§ Task requirements
Reproduce every line of the material below, but drop the pictures.

§ Source data
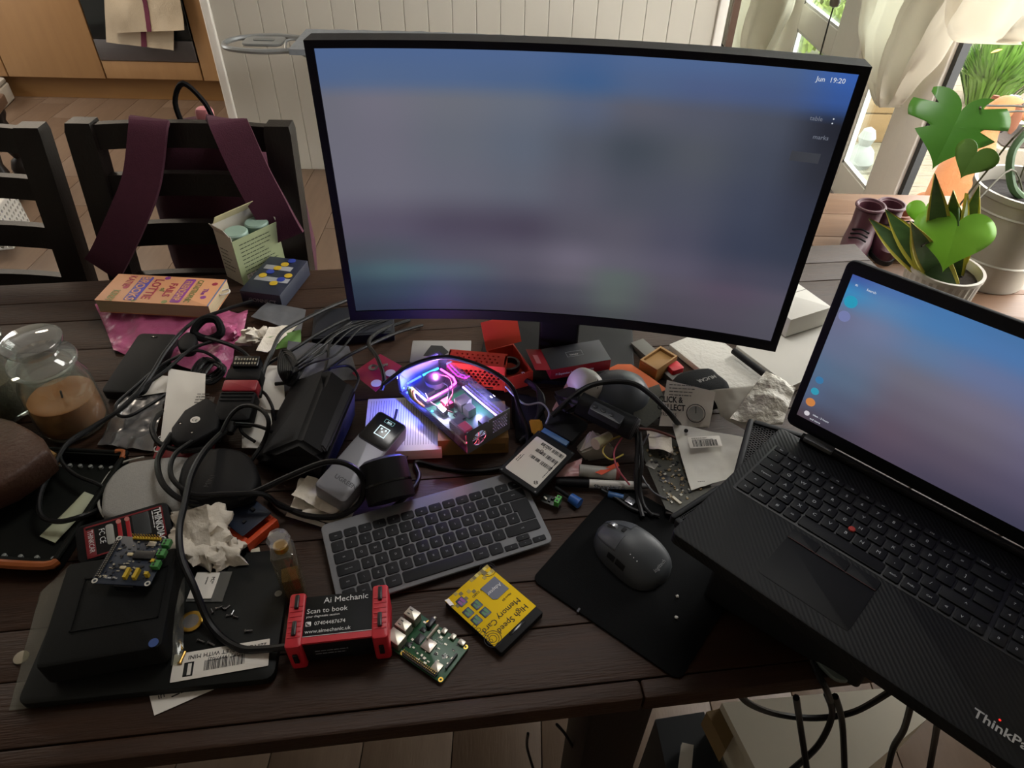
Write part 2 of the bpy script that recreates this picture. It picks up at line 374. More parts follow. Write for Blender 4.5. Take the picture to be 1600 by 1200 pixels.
drape('thin cream blind lining against the middle door stile', [(1352, 55), (1352, 90), (1362, 130)], [(1400, 50), (1380, 100), (1372, 140)], 1.55, 1.5, .012, 3)

# ================================================================ KITCHEN
OAK = M('oak_veneer', '8c6a48', .5, col2='9f7c54', scale=4, stretch=(6, 6, .7), bump=.05)
OAKP = M('oak_plinth', '866039', .55, col2='96703f', scale=4, stretch=(1, 6, 6))
def cab(label, x0, x1, z0=.135, z1=.88):
    t = thing('kitchen_cabinet', label, 'cabinet', T(x0, 4.38, 0)); w_ = x1-x0
    MB().box(0, w_, .022, .6, z0, z1).build('body', OAK, t)
    MB().rbox(.002, w_-.002, 0, .02, z0, z1, .003, .002, 2).build('door', OAK, t); return t
cab('plain oak kitchen cabinet left of the oven', -3.12, -2.525)
cab('oak kitchen cabinet at the far left edge', -3.73, -3.125)
cab('narrow oak cabinet between the oven and the white trim', -1.925, -1.62)
tag(MB().rbox(-3.73, -1.40, 4.43, 4.45, 0, .133, .002, .001).build('cabinet_plinth', OAKP), 'oak plinth board running under the kitchen cabinets', 'plinth')
tag(MB().rbox(-3.75, -1.42, 4.34, 4.99, .885, .92, .004, .003).build('worktop', M('worktop_stone', '4a463f', .4)), 'kitchen worktop over the oak cabinets', 'worktop')
ov = thing('oven', 'built-in oven with dark glass door and steel lower trim', 'oven', T(-2.52, 4.38, 0))
MB().box(0, .59, .022, .58, .135, .88).build('body', OAK, ov)
MB().rbox(.002, .588, 0, .02, .137, .240, .003, .002).build('drawer_panel', OAK, ov)
MB().rbox(.002, .588, -.004, .02, .242, .36, .004, .003).build('lower_trim', M('oven_steel', '77757a', .35, .9), ov)
MB().rbox(.002, .588, -.002, .02, .362, .80, .004, .003).build('glass_door', M('oven_glass', '0d1418', .12), ov)
MB().rod((.05, -.045, .76), (.54, -.045, .76), .009, 10).rod((.06, -.045, .76), (.06, 0, .76), .007).rod((.53, -.045, .76), (.53, 0, .76), .007).build('handle', STEEL, ov)
tw = thing('tea_towel', 'cream tea towel with a purple stripe hung over the oven handle', 'towel', T(0, 0, 0))
LIN = M('cream_linen', 'c6b9a4', .95, var=.1, scale=40, bump=.3, bscale=200); PUR = M('purple_stripe', '6b3048', .95, var=.1)
a, b, c, d = UY(175, 52, 4.315), UY(288, 47, 4.315), UY(272, -70, 4.315), UY(150, -70, 4.315)
patch((a, b, c, d), 20, 16, .012, 9, .006, 2).build('front_fold', LIN, tw, ang=80)
a2, b2, c2, d2 = UY(166, 66, 4.345), UY(271, 79, 4.345), UY(272, -60, 4.345), UY(160, -60, 4.345)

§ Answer
Write part 2 of the bpy script that recreates this picture. It picks up at line 374. More parts follow. Write for Blender 4.5. Take the picture to be 1600 by 1200 pixels.
drape('thin cream blind lining against the middle door stile', [(1352, 55), (1352, 90), (1362, 130)], [(1400, 50), (1380, 100), (1372, 140)], 1.55, 1.5, .012, 3)

# ================================================================ KITCHEN
OAK = M('oak_veneer', '8c6a48', .5, col2='9f7c54', scale=4, stretch=(6, 6, .7), bump=.05)
OAKP = M('oak_plinth', '866039', .55, col2='96703f', scale=4, stretch=(1, 6, 6))
def cab(label, x0, x1, z0=.135, z1=.88):
    t = thing('kitchen_cabinet', label, 'cabinet', T(x0, 4.38, 0)); w_ = x1-x0
    MB().box(0, w_, .022, .6, z0, z1).build('body', OAK, t)
    MB().rbox(.002, w_-.002, 0, .02, z0, z1, .003, .002, 2).build('door', OAK, t); return t
cab('plain oak kitchen cabinet left of the oven', -3.12, -2.525)
cab('oak kitchen cabinet at the far left edge', -3.73, -3.125)
cab('narrow oak cabinet between the oven and the white trim', -1.925, -1.62)
tag(MB().rbox(-3.73, -1.40, 4.43, 4.45, 0, .133, .002, .001).build('cabinet_plinth', OAKP), 'oak plinth board running under the kitchen cabinets', 'plinth')
tag(MB().rbox(-3.75, -1.42, 4.34, 4.99, .885, .92, .004, .003).build('worktop', M('worktop_stone', '4a463f', .4)), 'kitchen worktop over the oak cabinets', 'worktop')
ov = thing('oven', 'built-in oven with dark glass door and steel lower trim', 'oven', T(-2.52, 4.38, 0))
MB().box(0, .59, .022, .58, .135, .88).build('body', OAK, ov)
MB().rbox(.002, .588, 0, .02, .137, .240, .003, .002).build('drawer_panel', OAK, ov)
MB().rbox(.002, .588, -.004, .02, .242, .36, .004, .003).build('lower_trim', M('oven_steel', '77757a', .35, .9), ov)
MB().rbox(.002, .588, -.002, .02, .362, .80, .004, .003).build('glass_door', M('oven_glass', '0d1418', .12), ov)
MB().rod((.05, -.045, .76), (.54, -.045, .76), .009, 10).rod((.06, -.045, .76), (.06, 0, .76), .007).rod((.53, -.045, .76), (.53, 0, .76), .007).build('handle', STEEL, ov)
tw = thing('tea_towel', 'cream tea towel with a purple stripe hung over the oven handle', 'towel', T(0, 0, 0))
LIN = M('cream_linen', 'c6b9a4', .95, var=.1, scale=40, bump=.3, bscale=200); PUR = M('purple_stripe', '6b3048', .95, var=.1)
a, b, c, d = UY(175, 52, 4.315), UY(288, 47, 4.315), UY(272, -70, 4.315), UY(150, -70, 4.315)
patch((a, b, c, d), 20, 16, .012, 9, .006, 2).build('front_fold', LIN, tw, ang=80)
a2, b2, c2, d2 = UY(166, 66, 4.345), UY(271, 79, 4.345), UY(272, -60, 4.345), UY(160, -60, 4.345)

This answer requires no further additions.